Her Background
Dolores Huerta was born on April 10, 1930, in the small mining town of Dawson, New Mexico, and raised in Stockton. She was a composed, dignified labor activist, feminist, mother, and graduate of the College of the Pacific. Being raised by her diligent, migrant father and her self-sufficient, entrepreneur mother, her resilience served a crucial part in the Chicano Movement and its achievements. Both of her parents were active citizens involved in civic organizations— her mother welcomed low-wage workers in her hotel while her father was a union activist, even taking political office in the New Mexico legislature in 1938. Her parents' involvement inspired and influenced her to be just as, if not more, active in reforming the community.
As social and racial oppressions are being brought to light in the 60s, Huerta was applying pressure on labor issues within the community.

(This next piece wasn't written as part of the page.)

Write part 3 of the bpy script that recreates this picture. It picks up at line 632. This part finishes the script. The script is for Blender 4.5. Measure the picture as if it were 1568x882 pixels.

She became the co-founder of the first farm workers union in 1962 with César Chávez, making important contributions to the Chicano Movement, and ultimately the Civil Rights Movement as a whole. The Dolores Huerta Foundation states that she: “found her calling as an organizer while serving in the leadership of the Stockton Community Service Organization (CSO). During this time, she founded the Agricultural Workers Association, set up voter registration drives, and pressed local governments for barrio improvements.” Her “organizing skills were essential to the growth of this budding organization.”